▶ **Instructions for the task**
Count every line that has "pixels" in it and give the total, nothing more.

▶ **Data shown**
————

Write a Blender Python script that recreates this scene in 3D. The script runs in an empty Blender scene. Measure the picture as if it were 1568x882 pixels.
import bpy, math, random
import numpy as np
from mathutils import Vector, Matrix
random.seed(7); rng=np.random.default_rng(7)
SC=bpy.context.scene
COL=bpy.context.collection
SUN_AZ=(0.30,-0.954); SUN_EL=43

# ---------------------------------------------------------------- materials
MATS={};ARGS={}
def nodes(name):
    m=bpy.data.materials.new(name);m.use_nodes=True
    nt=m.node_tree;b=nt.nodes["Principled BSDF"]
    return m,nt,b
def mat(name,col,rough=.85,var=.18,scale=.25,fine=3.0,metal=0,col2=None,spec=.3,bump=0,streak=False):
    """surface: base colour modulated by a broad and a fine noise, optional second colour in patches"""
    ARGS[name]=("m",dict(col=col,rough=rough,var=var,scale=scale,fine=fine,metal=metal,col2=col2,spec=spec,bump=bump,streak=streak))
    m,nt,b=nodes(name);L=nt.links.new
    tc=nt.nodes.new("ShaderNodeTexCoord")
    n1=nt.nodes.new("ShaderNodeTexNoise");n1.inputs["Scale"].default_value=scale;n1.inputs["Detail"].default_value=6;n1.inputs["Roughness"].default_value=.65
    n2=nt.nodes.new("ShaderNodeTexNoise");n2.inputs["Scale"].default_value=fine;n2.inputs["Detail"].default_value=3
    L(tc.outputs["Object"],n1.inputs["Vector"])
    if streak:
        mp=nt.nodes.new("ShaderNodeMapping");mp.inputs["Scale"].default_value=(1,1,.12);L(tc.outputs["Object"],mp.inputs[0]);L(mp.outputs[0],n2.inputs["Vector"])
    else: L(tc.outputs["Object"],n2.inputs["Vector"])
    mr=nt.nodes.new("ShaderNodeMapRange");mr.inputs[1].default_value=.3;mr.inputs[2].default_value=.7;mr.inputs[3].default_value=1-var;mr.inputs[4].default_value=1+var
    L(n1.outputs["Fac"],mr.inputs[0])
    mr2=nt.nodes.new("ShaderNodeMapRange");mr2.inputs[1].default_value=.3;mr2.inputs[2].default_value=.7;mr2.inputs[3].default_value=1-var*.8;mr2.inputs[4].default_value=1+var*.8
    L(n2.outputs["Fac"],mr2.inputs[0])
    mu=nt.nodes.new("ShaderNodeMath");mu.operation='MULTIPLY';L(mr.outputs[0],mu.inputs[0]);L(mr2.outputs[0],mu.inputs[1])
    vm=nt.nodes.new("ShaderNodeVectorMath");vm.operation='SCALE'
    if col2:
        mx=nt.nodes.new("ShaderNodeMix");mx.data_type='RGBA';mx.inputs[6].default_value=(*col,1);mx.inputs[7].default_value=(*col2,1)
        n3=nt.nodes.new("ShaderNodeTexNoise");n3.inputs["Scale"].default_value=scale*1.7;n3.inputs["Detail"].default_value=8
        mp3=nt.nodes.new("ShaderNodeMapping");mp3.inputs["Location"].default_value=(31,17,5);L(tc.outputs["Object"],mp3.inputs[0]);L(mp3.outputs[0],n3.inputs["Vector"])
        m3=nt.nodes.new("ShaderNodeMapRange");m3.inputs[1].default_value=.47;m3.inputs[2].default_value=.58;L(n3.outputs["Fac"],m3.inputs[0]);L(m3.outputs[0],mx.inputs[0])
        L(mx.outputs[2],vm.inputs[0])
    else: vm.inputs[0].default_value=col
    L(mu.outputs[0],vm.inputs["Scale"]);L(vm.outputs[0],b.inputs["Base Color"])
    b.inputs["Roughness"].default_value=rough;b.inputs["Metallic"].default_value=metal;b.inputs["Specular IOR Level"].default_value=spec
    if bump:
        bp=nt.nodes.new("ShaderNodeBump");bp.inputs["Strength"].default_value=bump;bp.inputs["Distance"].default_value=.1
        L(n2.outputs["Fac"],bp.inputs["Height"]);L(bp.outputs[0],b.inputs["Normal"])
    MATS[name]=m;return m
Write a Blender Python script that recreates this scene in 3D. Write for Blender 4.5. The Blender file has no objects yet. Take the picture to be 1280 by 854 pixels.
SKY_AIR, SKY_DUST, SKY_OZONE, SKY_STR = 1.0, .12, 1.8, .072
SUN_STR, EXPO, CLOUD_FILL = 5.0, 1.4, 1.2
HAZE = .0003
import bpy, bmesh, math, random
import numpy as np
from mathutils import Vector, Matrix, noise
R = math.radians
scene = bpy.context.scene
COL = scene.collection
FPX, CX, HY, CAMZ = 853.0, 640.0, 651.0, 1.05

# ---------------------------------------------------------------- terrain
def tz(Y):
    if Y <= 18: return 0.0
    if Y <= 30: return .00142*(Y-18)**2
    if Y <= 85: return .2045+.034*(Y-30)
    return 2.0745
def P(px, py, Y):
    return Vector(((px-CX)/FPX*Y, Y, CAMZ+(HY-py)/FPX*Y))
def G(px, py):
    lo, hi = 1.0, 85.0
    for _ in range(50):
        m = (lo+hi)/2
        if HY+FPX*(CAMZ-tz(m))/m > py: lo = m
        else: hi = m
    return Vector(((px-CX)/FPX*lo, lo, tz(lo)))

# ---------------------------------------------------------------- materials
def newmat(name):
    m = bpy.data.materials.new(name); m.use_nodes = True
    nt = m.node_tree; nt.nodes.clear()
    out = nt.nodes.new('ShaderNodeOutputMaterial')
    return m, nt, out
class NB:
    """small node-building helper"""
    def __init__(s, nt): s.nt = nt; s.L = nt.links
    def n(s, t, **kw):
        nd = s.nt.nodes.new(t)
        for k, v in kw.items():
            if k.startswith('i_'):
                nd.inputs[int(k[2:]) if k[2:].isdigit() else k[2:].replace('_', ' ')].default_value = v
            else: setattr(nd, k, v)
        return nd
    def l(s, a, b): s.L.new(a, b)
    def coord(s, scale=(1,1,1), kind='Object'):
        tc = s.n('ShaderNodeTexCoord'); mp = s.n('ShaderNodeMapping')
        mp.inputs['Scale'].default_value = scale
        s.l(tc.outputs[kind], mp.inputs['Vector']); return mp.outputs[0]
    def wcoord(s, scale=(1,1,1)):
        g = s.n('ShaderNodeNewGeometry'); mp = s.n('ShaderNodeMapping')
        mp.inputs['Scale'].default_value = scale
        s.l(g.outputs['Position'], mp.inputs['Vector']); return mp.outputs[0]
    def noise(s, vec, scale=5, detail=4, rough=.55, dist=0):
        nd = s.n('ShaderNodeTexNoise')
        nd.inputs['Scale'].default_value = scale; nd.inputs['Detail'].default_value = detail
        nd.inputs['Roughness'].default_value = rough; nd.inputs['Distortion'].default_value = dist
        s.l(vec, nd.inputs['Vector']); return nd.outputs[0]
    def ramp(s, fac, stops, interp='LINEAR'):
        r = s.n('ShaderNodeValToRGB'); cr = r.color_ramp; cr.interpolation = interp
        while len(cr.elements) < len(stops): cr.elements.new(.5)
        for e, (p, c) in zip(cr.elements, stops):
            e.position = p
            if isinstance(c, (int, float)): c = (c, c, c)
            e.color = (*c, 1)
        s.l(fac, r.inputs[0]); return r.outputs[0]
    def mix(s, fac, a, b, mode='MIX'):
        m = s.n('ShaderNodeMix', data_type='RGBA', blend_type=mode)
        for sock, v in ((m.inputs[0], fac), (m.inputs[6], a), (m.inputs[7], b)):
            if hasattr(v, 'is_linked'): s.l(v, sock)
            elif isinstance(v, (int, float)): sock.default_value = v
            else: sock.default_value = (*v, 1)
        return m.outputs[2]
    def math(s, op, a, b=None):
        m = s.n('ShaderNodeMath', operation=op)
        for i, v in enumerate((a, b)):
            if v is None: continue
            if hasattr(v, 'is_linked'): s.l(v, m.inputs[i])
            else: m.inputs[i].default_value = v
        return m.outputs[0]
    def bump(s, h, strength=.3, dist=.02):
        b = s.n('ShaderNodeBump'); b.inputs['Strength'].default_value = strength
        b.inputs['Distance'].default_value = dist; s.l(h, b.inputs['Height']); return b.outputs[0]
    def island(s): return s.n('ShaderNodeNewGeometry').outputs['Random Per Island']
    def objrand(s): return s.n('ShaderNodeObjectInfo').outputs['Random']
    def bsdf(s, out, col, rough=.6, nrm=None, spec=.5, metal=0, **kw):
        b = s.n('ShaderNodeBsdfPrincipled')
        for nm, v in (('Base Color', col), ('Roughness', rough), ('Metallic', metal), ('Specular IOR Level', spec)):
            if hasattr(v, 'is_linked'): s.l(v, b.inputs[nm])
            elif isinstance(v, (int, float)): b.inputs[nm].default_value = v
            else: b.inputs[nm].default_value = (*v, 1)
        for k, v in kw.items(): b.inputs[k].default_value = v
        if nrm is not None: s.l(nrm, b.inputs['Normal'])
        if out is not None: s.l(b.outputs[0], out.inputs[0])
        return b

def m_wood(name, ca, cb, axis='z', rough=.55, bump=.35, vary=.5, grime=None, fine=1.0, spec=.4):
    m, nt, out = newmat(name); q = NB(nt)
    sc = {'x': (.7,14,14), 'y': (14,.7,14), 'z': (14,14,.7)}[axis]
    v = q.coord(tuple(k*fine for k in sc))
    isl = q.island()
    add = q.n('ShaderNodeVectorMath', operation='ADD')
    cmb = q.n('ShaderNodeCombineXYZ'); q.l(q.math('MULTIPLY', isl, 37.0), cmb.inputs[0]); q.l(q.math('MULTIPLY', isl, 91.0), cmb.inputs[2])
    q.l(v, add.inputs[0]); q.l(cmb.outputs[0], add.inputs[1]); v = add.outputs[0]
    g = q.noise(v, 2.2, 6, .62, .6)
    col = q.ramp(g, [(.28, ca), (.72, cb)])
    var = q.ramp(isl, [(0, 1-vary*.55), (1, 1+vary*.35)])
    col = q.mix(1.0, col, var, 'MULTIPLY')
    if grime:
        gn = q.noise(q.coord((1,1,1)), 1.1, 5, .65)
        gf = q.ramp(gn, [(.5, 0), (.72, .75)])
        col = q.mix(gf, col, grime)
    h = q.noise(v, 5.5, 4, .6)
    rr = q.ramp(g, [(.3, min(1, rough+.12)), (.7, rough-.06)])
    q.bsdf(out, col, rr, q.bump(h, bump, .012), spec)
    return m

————

▶ **Expected output**
2